Signed to Motown, 98 Degrees’ first single was “Invisible Man”.  A ballad written by Dane DeViller, Sean Hosein, and Steve Kpner, it was a heartbreak song, the kind that defies a radio-friendly smile.  It’s a feeling you get from the opening moment of the song. Everything about it sounds naked. 

From those weeping harmonies that swirl like fog around an urban landscape, to Nick Lachey’s lead vocal, there’s a yearning in the performance that you can feel in the bones. The pain of watching the woman you love laugh and flirt with another man, knowing that you’re right there in the room with them – unseen, unacknowledged, yet still laying it all out on the line. That’s R&B, however you want to classify the group.

The production has an organic feel, with live drums, the subtlest of guitar stings, and keys that sound like they could slide right off a dashboard and melt into tears. Nothing about the performance sounds artificially enhanced. It’s smooth soul for the cinema made to sound like pop; the kind of record you imagine Babyface approving in a quiet moment.
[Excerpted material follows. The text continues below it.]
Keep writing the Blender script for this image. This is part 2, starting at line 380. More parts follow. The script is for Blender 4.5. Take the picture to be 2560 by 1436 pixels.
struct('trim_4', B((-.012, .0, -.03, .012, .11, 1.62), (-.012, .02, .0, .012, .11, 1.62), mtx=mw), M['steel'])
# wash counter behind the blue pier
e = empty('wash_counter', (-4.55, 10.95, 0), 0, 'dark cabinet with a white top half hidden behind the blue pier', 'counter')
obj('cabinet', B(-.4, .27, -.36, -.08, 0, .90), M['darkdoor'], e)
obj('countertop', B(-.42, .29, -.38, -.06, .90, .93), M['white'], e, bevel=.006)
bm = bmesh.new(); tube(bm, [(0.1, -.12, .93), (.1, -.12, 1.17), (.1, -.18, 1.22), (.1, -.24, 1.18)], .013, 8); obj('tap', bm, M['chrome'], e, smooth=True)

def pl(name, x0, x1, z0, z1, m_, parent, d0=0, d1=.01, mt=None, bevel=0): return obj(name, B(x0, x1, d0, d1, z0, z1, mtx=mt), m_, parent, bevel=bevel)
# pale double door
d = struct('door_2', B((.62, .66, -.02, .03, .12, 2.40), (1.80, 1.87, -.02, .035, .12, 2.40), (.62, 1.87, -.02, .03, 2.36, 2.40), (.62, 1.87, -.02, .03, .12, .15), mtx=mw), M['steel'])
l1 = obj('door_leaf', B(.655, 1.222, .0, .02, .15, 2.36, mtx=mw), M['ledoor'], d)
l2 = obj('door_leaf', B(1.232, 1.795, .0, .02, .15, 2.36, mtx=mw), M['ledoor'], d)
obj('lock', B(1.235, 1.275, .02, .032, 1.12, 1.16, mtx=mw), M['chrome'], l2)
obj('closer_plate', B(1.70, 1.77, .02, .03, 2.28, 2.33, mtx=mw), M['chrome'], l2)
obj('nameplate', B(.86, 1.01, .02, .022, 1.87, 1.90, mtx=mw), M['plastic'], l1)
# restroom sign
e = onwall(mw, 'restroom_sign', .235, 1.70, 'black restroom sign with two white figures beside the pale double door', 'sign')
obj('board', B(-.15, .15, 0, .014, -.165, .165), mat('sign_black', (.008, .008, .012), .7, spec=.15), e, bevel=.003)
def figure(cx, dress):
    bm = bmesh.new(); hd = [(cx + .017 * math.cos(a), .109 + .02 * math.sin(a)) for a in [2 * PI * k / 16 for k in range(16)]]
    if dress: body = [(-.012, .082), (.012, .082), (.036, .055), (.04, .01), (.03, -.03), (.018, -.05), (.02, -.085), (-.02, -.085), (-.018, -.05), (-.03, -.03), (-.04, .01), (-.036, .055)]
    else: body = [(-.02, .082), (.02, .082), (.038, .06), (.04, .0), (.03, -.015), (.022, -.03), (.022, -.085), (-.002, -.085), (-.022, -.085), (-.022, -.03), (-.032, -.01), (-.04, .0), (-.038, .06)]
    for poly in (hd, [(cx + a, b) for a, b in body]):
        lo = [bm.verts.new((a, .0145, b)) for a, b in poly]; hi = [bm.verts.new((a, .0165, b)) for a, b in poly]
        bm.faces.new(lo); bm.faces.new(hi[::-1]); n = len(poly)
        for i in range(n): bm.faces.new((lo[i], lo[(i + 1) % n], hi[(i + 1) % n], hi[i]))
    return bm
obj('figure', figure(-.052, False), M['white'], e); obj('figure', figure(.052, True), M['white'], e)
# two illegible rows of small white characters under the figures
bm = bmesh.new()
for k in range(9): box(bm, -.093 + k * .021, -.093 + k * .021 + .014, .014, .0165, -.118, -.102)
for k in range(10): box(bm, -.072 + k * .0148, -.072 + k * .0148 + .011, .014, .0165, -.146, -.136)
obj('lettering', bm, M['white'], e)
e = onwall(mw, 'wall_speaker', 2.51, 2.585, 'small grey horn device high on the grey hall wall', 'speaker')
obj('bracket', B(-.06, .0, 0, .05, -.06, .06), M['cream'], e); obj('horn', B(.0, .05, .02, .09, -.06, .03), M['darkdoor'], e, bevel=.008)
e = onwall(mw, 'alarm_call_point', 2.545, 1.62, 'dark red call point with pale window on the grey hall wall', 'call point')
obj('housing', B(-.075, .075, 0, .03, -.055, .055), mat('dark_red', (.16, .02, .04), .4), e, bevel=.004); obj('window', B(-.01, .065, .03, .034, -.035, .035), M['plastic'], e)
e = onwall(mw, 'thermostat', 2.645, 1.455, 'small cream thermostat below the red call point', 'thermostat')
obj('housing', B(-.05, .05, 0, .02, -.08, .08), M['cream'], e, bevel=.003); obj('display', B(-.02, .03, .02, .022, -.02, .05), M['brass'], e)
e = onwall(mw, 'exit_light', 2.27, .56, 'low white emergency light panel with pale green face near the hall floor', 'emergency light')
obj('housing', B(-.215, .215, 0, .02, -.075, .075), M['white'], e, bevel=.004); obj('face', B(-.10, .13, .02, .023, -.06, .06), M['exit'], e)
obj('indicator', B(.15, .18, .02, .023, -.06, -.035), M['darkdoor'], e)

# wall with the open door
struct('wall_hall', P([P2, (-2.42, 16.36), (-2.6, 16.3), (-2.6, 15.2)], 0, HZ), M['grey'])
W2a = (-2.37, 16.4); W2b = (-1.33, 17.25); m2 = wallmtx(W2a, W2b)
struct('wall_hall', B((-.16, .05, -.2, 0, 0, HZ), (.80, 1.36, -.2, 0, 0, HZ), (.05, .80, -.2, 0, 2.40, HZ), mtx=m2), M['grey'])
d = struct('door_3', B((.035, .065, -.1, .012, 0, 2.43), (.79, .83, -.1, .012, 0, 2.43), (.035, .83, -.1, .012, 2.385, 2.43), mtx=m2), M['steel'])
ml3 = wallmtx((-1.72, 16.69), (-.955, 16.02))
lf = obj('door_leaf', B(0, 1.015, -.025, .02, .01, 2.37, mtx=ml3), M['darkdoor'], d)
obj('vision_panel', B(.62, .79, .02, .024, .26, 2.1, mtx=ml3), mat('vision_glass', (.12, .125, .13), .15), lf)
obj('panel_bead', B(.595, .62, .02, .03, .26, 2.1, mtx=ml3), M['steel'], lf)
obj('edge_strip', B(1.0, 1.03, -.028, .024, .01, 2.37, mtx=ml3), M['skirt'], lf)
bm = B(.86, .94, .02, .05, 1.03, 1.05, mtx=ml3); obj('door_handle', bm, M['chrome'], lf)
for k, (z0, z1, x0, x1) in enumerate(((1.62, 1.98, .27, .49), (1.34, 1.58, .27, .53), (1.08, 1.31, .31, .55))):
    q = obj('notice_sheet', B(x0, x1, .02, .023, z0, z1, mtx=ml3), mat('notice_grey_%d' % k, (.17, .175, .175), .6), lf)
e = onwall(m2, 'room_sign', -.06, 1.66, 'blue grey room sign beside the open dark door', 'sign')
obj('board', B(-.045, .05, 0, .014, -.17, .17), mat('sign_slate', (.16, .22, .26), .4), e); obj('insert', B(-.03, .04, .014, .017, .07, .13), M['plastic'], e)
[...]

There’s no gimmick to “Invisible Man”; its timeless quality comes from how honest it sounds. Every note, every twist of melody exclaims, “I’m not perfect, but baby I love you anyway.” It’s the theme song for every man who’s been hit on by their best friend before it was trendy to be “friend-zoned” and every woman who’s ever come to regret that one too late.

Twenty-nine years later, “Invisible Man” still sounds like a silk ribbon wrapped around a broken heart. The instant when a boy band’s shiny veneer met genuine R&B aching. For my fellow slow-jam junkies, this one’s not just a trip down memory lane. It’s an illustration of how sincerity never ages.

While 98 Degrees would eventually lean more toward pop, their debut single is still a fine slice of late-nineties R&B.

Final Grade: B+

“Invisible Man” is available on all streaming platforms.